A central focus of social studies education is to help students develop into informed and active citizens. According to the National Council of the Social Studies (NCSS), the core mission of the social studies is to help students develop the knowledge, skills, and values that will enable them to become effective citizens (National Council for the Social Studies, 2008). For our democracy to thrive, schools must prepare citizens who understand the important role they play in the democratic process. In social studies classrooms, students can explore social, cultural, political, economic, and civic institutions and behaviors. This includes offering opportunities to critically examine texts that are central to the social studies classroom, and the ways in which citizens have challenged injustice and inequality to promote the common good. Central to pedagogy that engages with such topics is the role of dialogue as the optimal method to assist students in their engagement in civic discourse.

Civil discourse, which has garnered much attention in our current political climate, grounds arguments in evidence, facts, and logic. This understanding of civil discourse covers only part of the expectations of such discourse. It also focuses on the importance of certain accepted social behaviors. Civil discourse, in this sense, is a call for civility and can serve to silence voices and inhibit discourse that critiques the dominant narrative.
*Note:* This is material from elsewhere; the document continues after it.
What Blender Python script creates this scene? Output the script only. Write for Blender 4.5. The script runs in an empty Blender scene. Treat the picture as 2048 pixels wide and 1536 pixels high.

For these reasons, this chapter focuses on civic discourse as a way to support the goals of social studies education.

The focus of civic discourse is on creating democratic spaces where complex issues are addressed openly, conflicting viewpoints are intentionally explored and expected, and support for claims are thoroughly examined (Institute for Civic Discourse & Democracy, 2015). Additionally, creating brave spaces for others to speak, and listening thoughtfully, play a central role in such dialogue. At its core, civic discourse focuses on communicating about political, social, cultural, or economic issues in a way that recognizes cultural differences and engages students in dialogue that seeks to understand, and, ultimately, find common ground, so that those involved in this discourse can find solutions to issues facing communities and the society at large.
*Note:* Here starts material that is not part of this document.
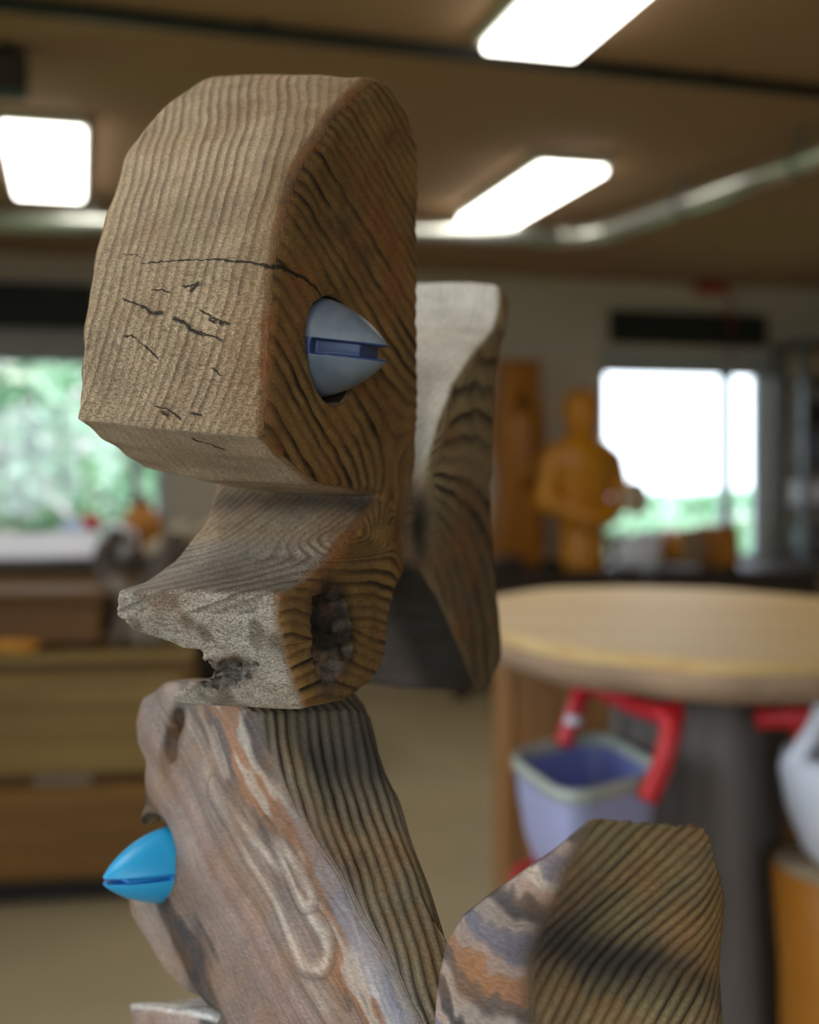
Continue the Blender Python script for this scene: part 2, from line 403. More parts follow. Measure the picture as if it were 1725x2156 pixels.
t = thing('alarm_box', 'small black and red box on the wall above the right window', 'alarm box', p, RHO)
box('body', (0, 0, .095), (.22, .1, .10), M['black'], t, bev=.01)
box('red_base', (0, 0, .02), (.20, .1, .05), M['red'], t, bev=.008)
p = on_wall(1522, 760, .10); z1 = wz(1522, 606)-p.z
tag(tube('hanging_cord', [(0, 0, 0), (.01, 0, z1*.5), (-.02, .0, z1)], .010, M['red'], None, 8, p), 'thin red cord hanging down in front of the dark board', 'cord')

# workbench along the back wall
bz = .715; b0, b1 = wv(880), wv(1592)
t = thing('workbench', 'long dark workbench under the right window against the back wall', 'workbench', R2W((b0+b1)/2, UB-.42, 0), RHO)
bw = b1-b0
box('bench_top', (0, 0, bz-.03), (bw, .80, .06), M['dark'], t)
for sx in (-1, 1):
    for sy in (-1, 1): box('leg', (sx*(bw/2-.06), sy*.32, (bz-.06)/2), (.08, .08, bz-.06), M['dark'], t)
box('shelf', (0, 0, .25), (bw-.2, .62, .03), M['dark'], t)
box('apron', (0, -.36, bz-.12), (bw-.2, .03, .12), M['dark'], t)
def bench_pt(px, off):                   # point on the bench top: image column and distance from wall
    m = (px-CX)/F; u = UB-off; v = u*(m*cr+sr)/(cr-m*sr); return R2W(v, u, bz)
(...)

Civic discourse cannot take place without the examination of - and engagement with - multiple texts. It is here that critical literacy plays a central role in the social studies classroom. Critical literacy, for the purposes of this chapter, is defined as the interaction with text that examines the nature of the text in relation to power, inequality, and injustice (Frey & Fisher, 2008; Lewis-Bernstein Young, 2018; Luke, 2011; Wolk, 2003). Critical literacy invites students to assess and question the values, beliefs, assumptions, and purpose of texts (Wolk, 2003). This analysis and critique of texts is foundational to civic discourse and encompasses essential skills related to becoming thoughtful citizens. As students are bombarded with text at a faster pace and greater volume than ever before, and in the age of “fake news” and arguments based on opinion rather than evidence, the role of critical literacy is more urgent than ever before.
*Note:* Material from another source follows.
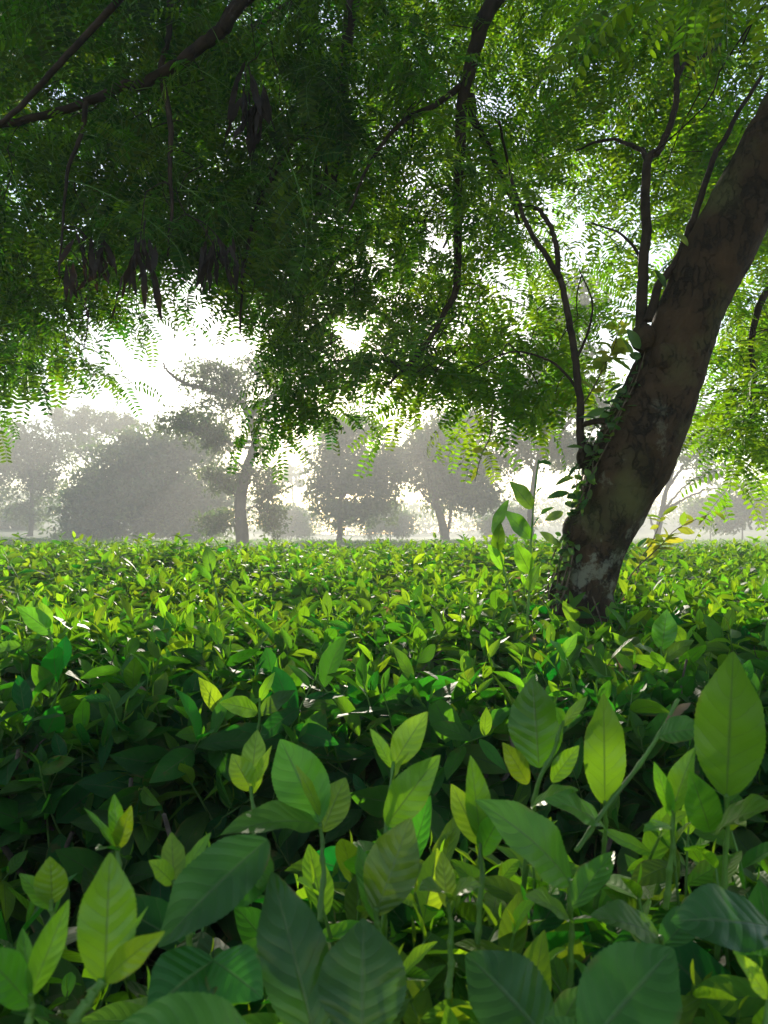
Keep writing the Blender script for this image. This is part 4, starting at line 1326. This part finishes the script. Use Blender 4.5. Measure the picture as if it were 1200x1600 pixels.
# ------------------------------------------------------------------ trees in the mist
def bg_tree(name, label, trunk, blobs, Y, leaf=0.16, dens=1.0, limbs=(), seed=0, group='trees standing in the mist', r0=0.25, spread=1.0, age=0.2, sparse=False):
    """trunk, limbs: pixel paths; blobs: (px, py, rx, ry, n) leafy masses, all about Y metres away"""
    r = np.random.default_rng(seed)
    S = 1.5
    Y, leaf, r0, spread = Y * S, leaf * S, r0 * S, spread * S
    k = Y / F
    b = at(trunk[0][0], trunk[0][1], Y)
    gz = float(ground_z(np.array(b[0]), np.array(Y)))
    e = empty(name, (b[0], Y, gz), label, 'tree', group)
    tp = np.array([[b[0], Y, gz - 0.2]] + [at(p[0], p[1], Y) for p in trunk[(0 if b[2] > gz + 0.3 else 1):]])
    tg = Geo()
    s = spline(tp, 8 * len(tp))
    v, f, uv = tube(s, np.linspace(r0, r0 * 0.45, len(s)), 10, rough=0.08, seed=seed)
    tg.add(v, f, uv)
    nodes_ = [s[len(s) // 3:]]
    for lm in limbs:
        lp = np.array([at(p[0], p[1], Y + (p[2] if len(p) > 2 else 0)) for p in lm[1]])
        ls = spline(lp, 7 * len(lp))
        ls[1:] += r.normal(0, 0.035, (len(ls) - 1, 3))
        v, f, uv = tube(ls, np.linspace(lm[0] * S, lm[0] * S * 0.25, len(ls)), 7, rough=0.08)
        tg.add(v, f, uv)
        nodes_.append(ls)
    pl = np.vstack(nodes_)
    fg = Geo()
    for (px, py, rx, ry, n_) in blobs:
        c = at(px, py, Y)
        RX, RZ = rx * k, ry * k
        RY = min(RX, 4.5) if not sparse else min(RX, 3.0)
        nc = max(6, int(n_ / (14 if sparse else 42)))
        u = r.normal(0, 1, (nc, 3)); u /= np.linalg.norm(u, axis=1)[:, None]
        rad_ = r.random(nc) ** (1 / 2.2) * (1 + 0.12 * r.normal(0, 1, nc))
        cc = c + u * rad_[:, None] * np.array([RX, RY, RZ])
        cc[:, 2] = np.maximum(cc[:, 2], gz + 0.4)
        # a twig to every third clump
        for q in range(0, nc, 2 if sparse else 4):
            a = pl[np.argmin(np.linalg.norm(pl - cc[q], axis=1))]
            if np.linalg.norm(a - cc[q]) > 0.2:
                ms = spline([a, (a + cc[q]) / 2 + r.normal(0, 0.12, 3) + [0, 0, 0.1], cc[q]], 6)
                v, f, uv = tube(ms, np.linspace(0.05, 0.012, 6), 3, cap=False)
                tg.add(v, f, uv)
        per = max(1, int(n_ * dens * (1.9 if sparse else 1.25) / nc))
        sg = (0.26 if sparse else 0.42) * spread
        pp = np.repeat(cc, per, 0) + r.normal(0, 1, (nc * per, 3)) * np.array([sg, sg, sg * 0.6])
        d = r.normal(0, 1, (len(pp), 3)); d[:, 2] -= 0.3
        R = frames(d, r.normal(0, 1, (len(pp), 3))) * (1.7 * leaf * r.uniform(0.6, 1.3, len(pp)))[:, None, None]
        vv = np.array([[0, 0, 0], [0.24, 0.45, 0.06], [0, 1, -0.1], [-0.24, 0.45, 0.06]])
        t = dict(v=vv, uv=np.zeros((4, 2)), rnd=np.zeros(4), age=np.zeros(4), f=[(np.array([[0, 1, 2], [0, 2, 3]]), 0)])
        fg.inst(t, R, pp, np.repeat(r.uniform(0, 1, nc), per), np.repeat(np.clip(r.normal(age, 0.25, nc), 0, 1), per))
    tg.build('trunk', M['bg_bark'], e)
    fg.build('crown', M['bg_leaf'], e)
    return e


# tall slender open tree in the middle
bg_tree('slender_tree', 'tall slender open tree with a crooked trunk and forked top in the mist',
        [(380, 870), (377, 820), (376, 780), (384, 740), (393, 712), (399, 690), (394, 668), (389, 645)],
        [(320, 670, 62, 26, 900), (285, 655, 35, 20, 420), (345, 690, 40, 18, 420), (320, 590, 45, 26, 520), (370, 585, 50, 26, 520), (350, 625, 45, 18, 420), (420, 580, 40, 28, 420), (345, 740, 38, 22, 450),
         (345, 815, 36, 26, 600), (420, 770, 26, 45, 650), (425, 815, 22, 28, 420), (400, 740, 26, 20, 250), (405, 650, 30, 25, 250), (360, 760, 30, 16, 250), (415, 690, 22, 30, 220)],
        33, leaf=0.12, seed=41, r0=0.29, spread=0.8, sparse=True, age=0.3, limbs=[
            (0.24, [(389, 648), (398, 638), (412, 630), (430, 618), (450, 600), (465, 580)]),
            (0.16, [(389, 648), (378, 630), (360, 618), (335, 611), (305, 604), (280, 594), (262, 580), (256, 568)]),
            (0.10, [(356, 616), (357, 598), (350, 580), (335, 566), (318, 560)]),
            (0.08, [(398, 690), (375, 692), (345, 690), (310, 680), (280, 662)]),
            (0.07, [(385, 735), (370, 722), (358, 705), (345, 700)]),
            (0.07, [(394, 665), (408, 655), (425, 658), (440, 665)]),
            (0.06, [(378, 775), (362, 770), (345, 755)]), (0.06, [(378, 800), (400, 790), (415, 775)]), (0.05, [(376, 820), (360, 822), (345, 822)]),
            (0.06, [(310, 604), (320, 590), (330, 582), (325, 570)])])
# dense rounded tree left of it
bg_tree('dense_tree', 'broad dark dense tree in the mist left of the slender tree',
        [(215, 880), (213, 830), (212, 770), (222, 720)],
        [(225, 715, 70, 50, 4200), (180, 770, 75, 60, 4200), (270, 770, 80, 62, 4600), (330, 775, 40, 55, 1500), (215, 800, 100, 40, 3200), (130, 780, 30, 60, 1300), (290, 700, 45, 40, 1500), (150, 830, 60, 20, 1300), (300, 825, 60, 20, 1300)],
        56, leaf=0.24, seed=42, r0=0.32, spread=1.2, limbs=[(0.12, [(213, 790), (180, 760), (160, 740)]), (0.12, [(213, 780), (260, 745), (290, 720)])])
bg_tree('far_tree', 'pale tree with an open leafy crown at the far left edge',
        [(45, 880), (48, 830), (50, 770), (45, 720)],
        [(30, 700, 55, 38, 2000), (-10, 730, 55, 60, 2000), (60, 740, 45, 40, 1500), (50, 790, 45, 26, 1000), (85, 700, 25, 24, 500)],
        66, leaf=0.24, seed=43, r0=0.28, spread=1.3, limbs=[(0.1, [(50, 770), (75, 735), (90, 700)]), (0.1, [(48, 760), (20, 720), (5, 690)])])
bg_tree('far_tree', 'pale feathery tree with forking bare limbs showing above the broad dark tree',
        [(152, 880), (150, 800), (146, 730), (140, 690)],
        [(115, 668, 36, 24, 900), (165, 662, 38, 20, 800), (200, 668, 30, 20, 500), (95, 650, 22, 14, 320), (135, 648, 22, 13, 320), (130, 700, 50, 26, 700)],
        76, leaf=0.22, seed=44, r0=0.3, spread=1.0, sparse=True, limbs=[(0.14, [(146, 730), (115, 700), (100, 672)]), (0.12, [(145, 720), (160, 690), (180, 665)]), (0.1, [(142, 700), (135, 670), (125, 655)]), (0.1, [(146, 740), (110, 720), (85, 690)])])
bg_tree('far_tree', 'slim-trunked leafy tree in the mist just right of the slender tree',
        [(530, 880), (531, 830), (532, 780), (534, 720)],
        [(530, 690, 50, 40, 1900), (555, 740, 62, 45, 2600), (500, 760, 24, 50, 900), (590, 770, 45, 45, 1500), (540, 800, 50, 28, 1100), (610, 720, 40, 40, 1300), (570, 665, 40, 20, 700)],
        52, leaf=0.21, seed=45, r0=0.22, spread=1.0, limbs=[(0.08, [(532, 780), (560, 750), (590, 730)]), (0.08, [(533, 750), (510, 725), (500, 700)])])
bg_tree('far_tree', 'round-crowned tree on a leaning forked trunk in the mist, centre right',
        [(698, 880), (695, 838), (688, 805), (680, 780), (678, 740)],
        [(700, 700, 68, 42, 3200), (735, 740, 50, 48, 2400), (675, 735, 45, 42, 1700), (755, 780, 30, 32, 800), (700, 775, 55, 26, 1200), (720, 660, 55, 22, 1300)],
        50, leaf=0.22, seed=46, r0=0.36, spread=1.0, limbs=[(0.14, [(697, 840), (703, 815), (706, 780), (715, 740)]), (0.1, [(688, 805), (660, 770), (645, 750)])])
bg_tree('far_tree', 'tiny faded tree far off in the gap beside the slender tree',
        [(458, 800), (458, 785), (457, 765), (456, 745)], [(457, 738, 16, 12, 220), (450, 750, 12, 7, 110), (466, 752, 10, 7, 90)],
        120, leaf=0.34, seed=47, r0=0.2, sparse=True, limbs=[(0.1, [(457, 765), (448, 750)]), (0.1, [(457, 762), (466, 748)])])
bg_tree('bare_tree', 'thin sparse tree with spreading bare branches right of the trunk',
        [(1022, 890), (1026, 840), (1034, 800), (1040, 770), (1052, 735)],
        [(1060, 700, 55, 40, 380), (1095, 690, 40, 50, 420), (1045, 660, 40, 26, 260), (1110, 740, 35, 22, 240), (1120, 660, 32, 28, 320)],
        46, leaf=0.17, seed=48, r0=0.22, sparse=True, limbs=[(0.11, [(1034, 800), (1060, 785), (1090, 770), (1125, 762)]), (0.1, [(1040, 770), (1062, 735), (1090, 705), (1110, 680)]), (0.09, [(1050, 738), (1052, 700), (1048, 660)]),
                                                                   (0.08, [(1026, 835), (1012, 800), (1005, 770)]), (0.08, [(1034, 800), (1075, 755), (1115, 735)]), (0.06, [(1062, 735), (1085, 730), (1110, 715)])])
bg_tree('far_tree', 'hazy spreading tree partly hidden by the leaning trunk, with a pale stem left of it',
        [(830, 890), (829, 840), (830, 790), (840, 720), (860, 640)],
        [(870, 560, 70, 70, 1700), (900, 480, 60, 50, 1100), (840, 640, 55, 60, 1500), (880, 700, 60, 40, 1200), (800, 700, 30, 40, 500), (930, 620, 50, 60, 1000)],
        36, leaf=0.15, seed=49, r0=0.2, sparse=True, limbs=[(0.09, [(840, 720), (890, 660), (920, 620)]), (0.09, [(855, 660), (870, 590), (880, 520), (890, 460)]), (0.07, [(836, 740), (815, 700), (805, 670)])])
for k, (px, py, rx, ry, Y, lab) in enumerate((
        (1160, 790, 60, 40, 60, 'low rounded shrub in the mist at the right edge of the field'),
        (1110, 800, 40, 30, 72, 'pale low shrub in the mist below the bare-branched tree'),
        (455, 815, 30, 24, 80, 'faint low shrub in the misty gap right of the slender tree'),
        (610, 815, 45, 22, 74, 'faint low shrub between the two rounded misty trees'),
        (790, 815, 40, 24, 70, 'faint low shrub in the mist behind the tall shoot'),
        (20, 815, 45, 26, 80, 'faint low shrub below the pale tree at the left edge'))):
    e = bg_tree('shrub', lab, [(px, 880), (px, 840), (px, py)], [(px, py, rx, ry, 1500), (px + rx * 0.4, py + 8, rx * 0.6, ry * 0.7, 600), (px - rx * 0.5, py + 6, rx * 0.5, ry * 0.8, 600)], Y, leaf=0.26, seed=60 + k, r0=0.08, group='low shrubs in the mist')
    e['category'] = 'shrub'
# far tree line, almost lost in the haze
tl = Geo()
r = np.random.default_rng(91)
nt = 26000
cx_ = r.uniform(-140, 140, 420); cy_ = r.uniform(200, 270, 420)
hh = 4 + 8 * vnoise(cx_ + 300, cy_ * 0, 14, 4) + r.uniform(0, 2, 420)
idx = r.integers(0, 420, nt)
pz = r.random(nt) ** 0.8
pp = np.stack([cx_[idx] + r.normal(0, 2.2, nt), cy_[idx] + r.normal(0, 2.0, nt), 0 * pz], -1)
pp[:, 2] = ground_z(pp[:, 0], np.minimum(pp[:, 1], 290)) + pz * hh[idx] * r.uniform(0.8, 1.05, nt)
R = frames(r.normal(0, 1, (nt, 3)), r.normal(0, 1, (nt, 3))) * r.uniform(0.6, 1.5, nt)[:, None, None]
t = dict(v=np.array([[0, 0, 0], [0.3, 0.45, 0.06], [0, 1, -0.1], [-0.3, 0.45, 0.06]]), uv=np.zeros((4, 2)), rnd=np.zeros(4), age=np.zeros(4), f=[(np.array([[0, 1, 2], [0, 2, 3]]), 0)])
tl.inst(t, R, pp, r.uniform(0, 1, nt), 0.1)
tag(tl.build('far_woods', M['bg_leaf']), 'far-off wood fading into the white mist along the horizon', 'woods', kind='stuff')

# ------------------------------------------------------------------ morning mist
hz = Geo()
x0, x1, y0, y1, z0, z1 = -165, 165, -14, 300, -1.6, 21.5
hz.add(np.array([[x0, y0, z0], [x1, y0, z0], [x1, y1, z0], [x0, y1, z0], [x0, y0, z1], [x1, y0, z1], [x1, y1, z1], [x0, y1, z1]]),
       np.array([[3, 2, 1, 0], [4, 5, 6, 7], [0, 1, 5, 4], [1, 2, 6, 5], [2, 3, 7, 6], [3, 0, 4, 7]]))
m, nt_, out = new_mat('mist')
pv = nt_.nodes.new("ShaderNodeVolumePrincipled")
pv.inputs['Color'].default_value = (0.97, 0.945, 0.895, 1)
pv.inputs['Density'].default_value = 0.0039
pv.inputs['Anisotropy'].default_value = 0.2
nt_.links.new(pv.outputs[0], out.inputs['Volume'])
tag(hz.build('haze', m, smooth=False), 'pale morning mist filling the air over the tea garden', 'mist', kind='stuff')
It is at this intersection of high exposure to text and the current political climate that this chapter on critical literacy and the social studies intervenes, offering a framework to develop the skills needed to engage in the work of civic dialogue. In order to honor the multiple and conflicting perspectives present in any event, the use of critical literacy examines such questions as, “Who is represented?” and “Who is speaking for whom?” Asking such questions engages students in richer learning experiences and provides them with the skills and dispositions necessary to become active citizens.